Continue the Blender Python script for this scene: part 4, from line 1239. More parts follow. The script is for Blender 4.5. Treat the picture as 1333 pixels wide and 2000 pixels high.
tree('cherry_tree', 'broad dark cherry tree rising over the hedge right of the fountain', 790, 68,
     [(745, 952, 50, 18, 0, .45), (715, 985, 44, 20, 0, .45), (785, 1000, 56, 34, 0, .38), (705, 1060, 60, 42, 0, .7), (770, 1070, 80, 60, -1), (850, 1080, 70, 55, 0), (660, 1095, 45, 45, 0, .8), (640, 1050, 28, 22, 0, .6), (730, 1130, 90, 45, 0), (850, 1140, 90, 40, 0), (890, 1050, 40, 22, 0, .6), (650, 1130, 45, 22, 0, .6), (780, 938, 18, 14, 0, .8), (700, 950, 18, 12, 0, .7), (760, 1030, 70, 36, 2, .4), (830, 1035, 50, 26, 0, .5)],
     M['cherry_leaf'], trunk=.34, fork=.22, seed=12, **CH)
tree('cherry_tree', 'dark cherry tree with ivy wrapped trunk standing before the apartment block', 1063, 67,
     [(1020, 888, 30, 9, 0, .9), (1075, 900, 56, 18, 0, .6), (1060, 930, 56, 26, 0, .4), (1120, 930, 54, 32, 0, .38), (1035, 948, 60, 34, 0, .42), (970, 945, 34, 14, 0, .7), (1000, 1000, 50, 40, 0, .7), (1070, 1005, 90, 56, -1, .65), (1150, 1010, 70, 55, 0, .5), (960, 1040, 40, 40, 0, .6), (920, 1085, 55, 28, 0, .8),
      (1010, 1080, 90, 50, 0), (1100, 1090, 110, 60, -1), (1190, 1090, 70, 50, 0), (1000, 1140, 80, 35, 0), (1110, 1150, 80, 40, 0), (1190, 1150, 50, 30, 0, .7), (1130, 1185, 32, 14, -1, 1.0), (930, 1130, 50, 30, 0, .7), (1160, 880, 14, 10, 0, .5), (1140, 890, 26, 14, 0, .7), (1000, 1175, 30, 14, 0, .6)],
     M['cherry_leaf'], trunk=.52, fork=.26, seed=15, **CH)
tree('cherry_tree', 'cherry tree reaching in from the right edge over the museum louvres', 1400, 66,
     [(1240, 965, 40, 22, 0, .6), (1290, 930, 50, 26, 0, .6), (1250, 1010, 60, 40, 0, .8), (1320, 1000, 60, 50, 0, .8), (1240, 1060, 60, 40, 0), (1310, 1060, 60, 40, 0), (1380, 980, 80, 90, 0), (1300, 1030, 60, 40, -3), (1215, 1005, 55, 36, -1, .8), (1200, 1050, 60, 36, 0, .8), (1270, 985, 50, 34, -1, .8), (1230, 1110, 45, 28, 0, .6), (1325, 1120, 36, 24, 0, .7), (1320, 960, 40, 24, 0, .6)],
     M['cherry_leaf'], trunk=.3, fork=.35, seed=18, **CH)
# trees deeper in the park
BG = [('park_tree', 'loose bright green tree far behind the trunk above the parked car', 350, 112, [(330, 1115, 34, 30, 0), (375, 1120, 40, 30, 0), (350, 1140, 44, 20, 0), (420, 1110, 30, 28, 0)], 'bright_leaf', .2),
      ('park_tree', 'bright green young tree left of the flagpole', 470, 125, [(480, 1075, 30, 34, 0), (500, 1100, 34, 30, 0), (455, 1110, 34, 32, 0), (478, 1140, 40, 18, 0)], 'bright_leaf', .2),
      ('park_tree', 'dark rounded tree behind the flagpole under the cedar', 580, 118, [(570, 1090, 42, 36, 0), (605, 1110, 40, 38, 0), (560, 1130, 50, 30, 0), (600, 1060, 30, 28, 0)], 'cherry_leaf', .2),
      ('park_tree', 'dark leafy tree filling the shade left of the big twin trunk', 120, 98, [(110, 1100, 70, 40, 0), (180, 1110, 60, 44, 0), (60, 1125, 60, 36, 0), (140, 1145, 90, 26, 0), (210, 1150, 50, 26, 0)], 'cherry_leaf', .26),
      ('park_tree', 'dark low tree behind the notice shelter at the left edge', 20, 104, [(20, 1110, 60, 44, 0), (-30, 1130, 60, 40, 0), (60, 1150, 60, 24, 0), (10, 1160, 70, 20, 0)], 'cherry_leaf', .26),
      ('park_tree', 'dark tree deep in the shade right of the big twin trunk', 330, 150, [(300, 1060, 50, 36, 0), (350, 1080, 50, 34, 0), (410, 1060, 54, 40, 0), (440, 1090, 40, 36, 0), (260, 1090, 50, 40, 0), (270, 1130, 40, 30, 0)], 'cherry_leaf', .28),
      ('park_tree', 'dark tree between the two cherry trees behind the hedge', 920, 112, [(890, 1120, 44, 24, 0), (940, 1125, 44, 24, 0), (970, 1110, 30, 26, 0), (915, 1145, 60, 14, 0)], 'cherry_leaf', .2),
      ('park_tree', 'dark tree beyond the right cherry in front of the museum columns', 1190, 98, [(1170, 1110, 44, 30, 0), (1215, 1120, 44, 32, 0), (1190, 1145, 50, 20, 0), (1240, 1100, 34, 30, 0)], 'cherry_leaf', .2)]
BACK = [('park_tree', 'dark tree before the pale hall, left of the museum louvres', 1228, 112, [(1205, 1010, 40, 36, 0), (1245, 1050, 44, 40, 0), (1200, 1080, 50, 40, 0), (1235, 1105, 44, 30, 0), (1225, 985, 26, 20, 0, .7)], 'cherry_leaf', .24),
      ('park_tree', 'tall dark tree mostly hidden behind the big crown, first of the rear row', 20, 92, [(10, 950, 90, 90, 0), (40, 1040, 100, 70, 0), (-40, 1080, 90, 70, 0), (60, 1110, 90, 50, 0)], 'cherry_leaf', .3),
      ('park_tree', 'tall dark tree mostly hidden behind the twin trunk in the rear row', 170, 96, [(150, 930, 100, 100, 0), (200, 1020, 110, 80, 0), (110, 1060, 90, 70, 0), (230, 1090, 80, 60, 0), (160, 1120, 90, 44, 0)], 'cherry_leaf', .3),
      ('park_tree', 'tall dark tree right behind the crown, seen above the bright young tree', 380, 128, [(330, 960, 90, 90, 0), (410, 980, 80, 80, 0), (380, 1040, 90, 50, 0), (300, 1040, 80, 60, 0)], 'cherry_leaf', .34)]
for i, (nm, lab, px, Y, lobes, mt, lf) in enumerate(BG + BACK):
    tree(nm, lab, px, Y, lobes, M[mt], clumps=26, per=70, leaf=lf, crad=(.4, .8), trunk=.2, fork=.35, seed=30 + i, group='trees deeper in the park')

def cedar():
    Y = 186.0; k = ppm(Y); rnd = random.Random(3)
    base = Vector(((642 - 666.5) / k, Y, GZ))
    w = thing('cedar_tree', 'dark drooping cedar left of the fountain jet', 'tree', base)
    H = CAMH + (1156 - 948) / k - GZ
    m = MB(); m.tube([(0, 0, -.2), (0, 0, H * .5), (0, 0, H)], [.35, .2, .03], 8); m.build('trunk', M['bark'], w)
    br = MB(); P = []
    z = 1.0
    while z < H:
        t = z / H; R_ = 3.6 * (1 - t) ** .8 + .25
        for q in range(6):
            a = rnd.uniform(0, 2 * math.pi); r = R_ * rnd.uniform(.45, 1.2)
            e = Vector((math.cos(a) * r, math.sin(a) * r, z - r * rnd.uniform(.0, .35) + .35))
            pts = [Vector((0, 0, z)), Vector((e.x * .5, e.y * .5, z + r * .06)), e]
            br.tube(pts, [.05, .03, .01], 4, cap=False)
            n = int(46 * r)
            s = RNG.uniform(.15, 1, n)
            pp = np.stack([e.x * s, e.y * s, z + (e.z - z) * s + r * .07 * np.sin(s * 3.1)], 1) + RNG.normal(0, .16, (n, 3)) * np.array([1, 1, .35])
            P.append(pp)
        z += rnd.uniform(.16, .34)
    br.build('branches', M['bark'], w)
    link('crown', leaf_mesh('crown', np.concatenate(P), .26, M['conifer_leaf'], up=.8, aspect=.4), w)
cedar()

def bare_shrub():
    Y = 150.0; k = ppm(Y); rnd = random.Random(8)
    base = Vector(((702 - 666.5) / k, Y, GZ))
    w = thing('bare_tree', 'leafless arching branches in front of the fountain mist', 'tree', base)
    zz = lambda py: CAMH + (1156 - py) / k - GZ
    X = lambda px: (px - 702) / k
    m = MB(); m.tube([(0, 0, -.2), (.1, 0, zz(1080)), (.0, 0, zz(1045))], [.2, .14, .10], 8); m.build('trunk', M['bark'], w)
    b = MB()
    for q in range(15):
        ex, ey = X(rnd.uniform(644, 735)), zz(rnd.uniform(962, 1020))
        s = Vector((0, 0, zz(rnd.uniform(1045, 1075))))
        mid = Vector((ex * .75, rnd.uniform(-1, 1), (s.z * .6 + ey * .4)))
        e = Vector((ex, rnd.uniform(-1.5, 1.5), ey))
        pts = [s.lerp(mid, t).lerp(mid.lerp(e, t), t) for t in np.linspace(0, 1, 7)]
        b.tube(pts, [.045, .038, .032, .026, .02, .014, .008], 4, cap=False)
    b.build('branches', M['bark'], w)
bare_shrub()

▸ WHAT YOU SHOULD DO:
Each line from the top of the material above through the line with "tree('cherry_tree', 'broad dark" must be echoed exactly, and no other line.

▸ SOLUTION TO THIS PROBLEM:
Continue the Blender Python script for this scene: part 4, from line 1239. More parts follow. The script is for Blender 4.5. Treat the picture as 1333 pixels wide and 2000 pixels high.
tree('cherry_tree', 'broad dark cherry tree rising over the hedge right of the fountain', 790, 68,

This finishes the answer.